Breaking onto the scene of the top echelon of skiing at the tender age of 15, Mikaela has always been something of a skiing savant. She won her first World Cup race at 17 and her first Olympic gold medal at 18, both the youngest ever. As this is her 13th season on the World Cup circuit, one wonders how much longer she will want to do this. So, what is it that drives her?
It’s the exhilaration of the perfect turn, and pursuit of the perfect run. That’s the give back, the reward. The perfect edge set that immediately produces the centrifugal force of a perfect carve, and then the exactly timed release, roll and entry into the next. The rhythm of connecting each turn, and the musical-like syncopation of rhythms accompanying the changing terrain and gates of each course. Putting all that together is what drives her – the feeling of perfection, of skiing nirvana. It’s skiing itself she still pursues. Not victories, not trophies, not championships. Skiing perfection. Mikaela’s the first world class athlete I know of who convincingly communicates that mantra as her primary motivation. It’s not money, not glory, not medals – it’s the act itself.
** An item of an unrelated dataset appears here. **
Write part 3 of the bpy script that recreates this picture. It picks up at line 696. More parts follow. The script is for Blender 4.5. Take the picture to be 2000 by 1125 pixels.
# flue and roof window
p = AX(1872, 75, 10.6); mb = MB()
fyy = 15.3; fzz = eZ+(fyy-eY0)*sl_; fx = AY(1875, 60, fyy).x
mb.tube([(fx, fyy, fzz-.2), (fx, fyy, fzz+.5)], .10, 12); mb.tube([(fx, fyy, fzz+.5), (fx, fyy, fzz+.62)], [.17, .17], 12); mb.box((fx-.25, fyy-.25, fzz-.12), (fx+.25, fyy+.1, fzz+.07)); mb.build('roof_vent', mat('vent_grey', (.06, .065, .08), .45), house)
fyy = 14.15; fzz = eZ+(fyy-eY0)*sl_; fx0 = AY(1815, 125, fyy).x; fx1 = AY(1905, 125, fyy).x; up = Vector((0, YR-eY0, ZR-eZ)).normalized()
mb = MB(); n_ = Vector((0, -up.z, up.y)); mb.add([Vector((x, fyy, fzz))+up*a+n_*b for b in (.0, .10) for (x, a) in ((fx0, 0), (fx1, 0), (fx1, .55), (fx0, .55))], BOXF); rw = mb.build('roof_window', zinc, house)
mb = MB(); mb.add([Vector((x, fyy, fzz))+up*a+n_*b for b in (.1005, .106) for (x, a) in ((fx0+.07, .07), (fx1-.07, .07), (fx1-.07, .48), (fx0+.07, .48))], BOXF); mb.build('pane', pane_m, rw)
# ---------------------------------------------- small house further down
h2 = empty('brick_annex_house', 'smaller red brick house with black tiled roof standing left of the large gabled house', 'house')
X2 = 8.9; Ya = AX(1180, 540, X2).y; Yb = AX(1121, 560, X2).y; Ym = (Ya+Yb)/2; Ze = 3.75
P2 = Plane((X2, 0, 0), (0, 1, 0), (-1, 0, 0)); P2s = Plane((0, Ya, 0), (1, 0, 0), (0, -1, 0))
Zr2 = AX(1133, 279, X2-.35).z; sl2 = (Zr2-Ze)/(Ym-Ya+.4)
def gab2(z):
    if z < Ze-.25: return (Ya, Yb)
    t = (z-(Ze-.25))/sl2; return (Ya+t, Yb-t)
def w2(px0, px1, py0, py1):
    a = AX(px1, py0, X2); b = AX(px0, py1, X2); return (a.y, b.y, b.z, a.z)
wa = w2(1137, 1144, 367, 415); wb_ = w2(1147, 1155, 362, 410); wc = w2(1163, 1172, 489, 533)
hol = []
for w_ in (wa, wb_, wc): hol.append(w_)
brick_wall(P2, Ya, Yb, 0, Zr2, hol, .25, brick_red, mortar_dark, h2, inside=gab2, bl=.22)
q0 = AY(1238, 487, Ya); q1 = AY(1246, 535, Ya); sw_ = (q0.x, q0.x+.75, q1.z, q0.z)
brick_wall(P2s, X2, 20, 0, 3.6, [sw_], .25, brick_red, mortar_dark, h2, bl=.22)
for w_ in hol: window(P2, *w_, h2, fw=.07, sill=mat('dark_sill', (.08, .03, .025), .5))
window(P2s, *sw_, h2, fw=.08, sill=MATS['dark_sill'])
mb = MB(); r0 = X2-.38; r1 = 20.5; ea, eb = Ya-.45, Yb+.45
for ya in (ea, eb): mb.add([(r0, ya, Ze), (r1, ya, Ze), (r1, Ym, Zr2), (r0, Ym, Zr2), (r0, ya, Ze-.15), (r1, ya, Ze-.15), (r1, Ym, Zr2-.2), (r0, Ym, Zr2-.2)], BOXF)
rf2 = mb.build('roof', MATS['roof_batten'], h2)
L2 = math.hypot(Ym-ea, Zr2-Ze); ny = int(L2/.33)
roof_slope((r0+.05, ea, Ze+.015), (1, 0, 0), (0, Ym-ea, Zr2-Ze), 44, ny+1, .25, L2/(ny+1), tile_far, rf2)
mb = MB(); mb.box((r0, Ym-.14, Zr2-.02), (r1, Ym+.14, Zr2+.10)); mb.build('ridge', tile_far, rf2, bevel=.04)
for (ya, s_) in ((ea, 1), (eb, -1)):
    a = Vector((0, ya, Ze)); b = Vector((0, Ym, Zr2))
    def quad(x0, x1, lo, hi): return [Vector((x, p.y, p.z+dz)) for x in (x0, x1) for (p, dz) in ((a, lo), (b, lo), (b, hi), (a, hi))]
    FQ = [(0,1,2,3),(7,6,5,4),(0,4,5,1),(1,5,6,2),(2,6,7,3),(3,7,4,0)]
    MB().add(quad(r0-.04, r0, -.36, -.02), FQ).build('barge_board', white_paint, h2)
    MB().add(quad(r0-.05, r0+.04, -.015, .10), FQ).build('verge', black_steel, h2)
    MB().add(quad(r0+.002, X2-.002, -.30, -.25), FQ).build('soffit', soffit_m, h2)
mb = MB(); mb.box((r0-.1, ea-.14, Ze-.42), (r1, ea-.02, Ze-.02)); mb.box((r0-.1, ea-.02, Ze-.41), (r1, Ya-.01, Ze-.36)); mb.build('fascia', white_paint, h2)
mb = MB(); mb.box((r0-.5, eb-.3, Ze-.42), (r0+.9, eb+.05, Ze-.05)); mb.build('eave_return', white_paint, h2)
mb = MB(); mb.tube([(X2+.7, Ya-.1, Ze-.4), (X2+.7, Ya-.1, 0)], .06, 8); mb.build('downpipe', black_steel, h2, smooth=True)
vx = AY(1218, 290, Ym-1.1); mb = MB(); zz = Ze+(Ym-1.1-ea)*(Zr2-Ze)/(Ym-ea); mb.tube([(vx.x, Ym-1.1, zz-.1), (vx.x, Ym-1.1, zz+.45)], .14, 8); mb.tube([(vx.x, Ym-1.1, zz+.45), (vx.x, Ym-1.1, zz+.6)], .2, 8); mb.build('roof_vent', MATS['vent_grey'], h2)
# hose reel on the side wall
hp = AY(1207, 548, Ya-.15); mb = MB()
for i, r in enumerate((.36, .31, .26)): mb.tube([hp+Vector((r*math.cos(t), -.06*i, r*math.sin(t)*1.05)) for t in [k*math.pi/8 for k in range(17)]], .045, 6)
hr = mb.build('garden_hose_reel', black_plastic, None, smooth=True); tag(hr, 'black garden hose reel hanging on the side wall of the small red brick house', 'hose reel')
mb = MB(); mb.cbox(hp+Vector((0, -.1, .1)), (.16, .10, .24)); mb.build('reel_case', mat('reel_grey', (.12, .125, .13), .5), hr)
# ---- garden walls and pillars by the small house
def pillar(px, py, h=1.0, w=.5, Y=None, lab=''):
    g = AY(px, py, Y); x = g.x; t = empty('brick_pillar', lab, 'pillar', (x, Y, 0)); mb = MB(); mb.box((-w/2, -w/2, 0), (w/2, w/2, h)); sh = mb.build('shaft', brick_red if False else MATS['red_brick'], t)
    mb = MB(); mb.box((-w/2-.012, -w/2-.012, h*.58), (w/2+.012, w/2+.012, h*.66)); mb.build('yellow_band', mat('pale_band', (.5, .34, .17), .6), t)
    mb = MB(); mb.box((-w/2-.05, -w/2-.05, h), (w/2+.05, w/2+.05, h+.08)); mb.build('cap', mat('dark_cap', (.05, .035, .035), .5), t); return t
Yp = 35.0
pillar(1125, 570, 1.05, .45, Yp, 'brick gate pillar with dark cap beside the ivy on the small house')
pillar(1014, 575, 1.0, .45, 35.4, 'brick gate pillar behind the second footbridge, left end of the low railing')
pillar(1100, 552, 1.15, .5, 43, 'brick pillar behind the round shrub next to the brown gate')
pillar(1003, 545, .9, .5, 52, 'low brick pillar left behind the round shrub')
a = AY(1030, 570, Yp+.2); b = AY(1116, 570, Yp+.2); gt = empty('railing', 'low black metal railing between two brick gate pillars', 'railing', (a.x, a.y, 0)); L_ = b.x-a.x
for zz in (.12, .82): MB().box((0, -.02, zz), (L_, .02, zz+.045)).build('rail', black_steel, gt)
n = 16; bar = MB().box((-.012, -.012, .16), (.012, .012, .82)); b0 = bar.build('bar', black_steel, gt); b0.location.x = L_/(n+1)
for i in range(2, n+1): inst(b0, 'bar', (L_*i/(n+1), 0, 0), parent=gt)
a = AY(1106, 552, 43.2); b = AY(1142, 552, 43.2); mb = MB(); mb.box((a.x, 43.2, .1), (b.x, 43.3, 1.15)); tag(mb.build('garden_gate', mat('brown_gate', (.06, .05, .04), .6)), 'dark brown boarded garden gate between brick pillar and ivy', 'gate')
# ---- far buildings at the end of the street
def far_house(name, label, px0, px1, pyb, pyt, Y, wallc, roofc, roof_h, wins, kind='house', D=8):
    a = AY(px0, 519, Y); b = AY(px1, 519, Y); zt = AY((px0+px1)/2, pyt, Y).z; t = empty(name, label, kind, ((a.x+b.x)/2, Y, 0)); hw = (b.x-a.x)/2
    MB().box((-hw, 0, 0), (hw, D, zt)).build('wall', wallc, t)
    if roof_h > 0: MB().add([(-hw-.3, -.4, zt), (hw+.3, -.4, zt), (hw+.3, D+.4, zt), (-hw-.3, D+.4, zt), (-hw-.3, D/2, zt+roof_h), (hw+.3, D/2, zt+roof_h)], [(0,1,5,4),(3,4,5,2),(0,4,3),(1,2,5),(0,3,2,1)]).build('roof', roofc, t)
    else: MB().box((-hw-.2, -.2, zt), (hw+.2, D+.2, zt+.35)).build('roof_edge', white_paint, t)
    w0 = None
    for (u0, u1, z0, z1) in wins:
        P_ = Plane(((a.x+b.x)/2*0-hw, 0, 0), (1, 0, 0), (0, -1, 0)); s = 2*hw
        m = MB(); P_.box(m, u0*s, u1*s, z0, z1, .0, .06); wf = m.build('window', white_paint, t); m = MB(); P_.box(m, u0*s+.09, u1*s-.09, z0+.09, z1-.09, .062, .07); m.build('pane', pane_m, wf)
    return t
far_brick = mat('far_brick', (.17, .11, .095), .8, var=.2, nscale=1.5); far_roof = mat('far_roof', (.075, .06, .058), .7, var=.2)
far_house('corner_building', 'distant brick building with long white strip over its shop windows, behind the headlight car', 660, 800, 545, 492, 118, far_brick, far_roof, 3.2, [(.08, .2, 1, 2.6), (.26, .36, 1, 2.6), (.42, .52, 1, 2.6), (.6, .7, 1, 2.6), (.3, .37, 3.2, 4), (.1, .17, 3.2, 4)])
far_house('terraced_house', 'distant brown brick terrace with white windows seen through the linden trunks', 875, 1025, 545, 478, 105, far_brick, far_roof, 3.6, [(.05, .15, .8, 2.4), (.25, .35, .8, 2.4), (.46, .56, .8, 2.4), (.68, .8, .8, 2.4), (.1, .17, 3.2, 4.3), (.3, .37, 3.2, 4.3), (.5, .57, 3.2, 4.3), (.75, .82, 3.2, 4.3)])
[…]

She hasn’t lost sight of why she started doing this. Mikaela still carries that fire of pursuit, the glory of perfection. Everything else is a distraction, with pressures she tries to recognize but dismiss from her psyche. Openly talking about it helps her communicate that to those of us who are on the outside, who do count the victories and the medals. We think the records matter. Mikaela only believes it’s the knowledge and exhilaration of perfection that matters. Hers is a much more meaningful and lasting pursuit.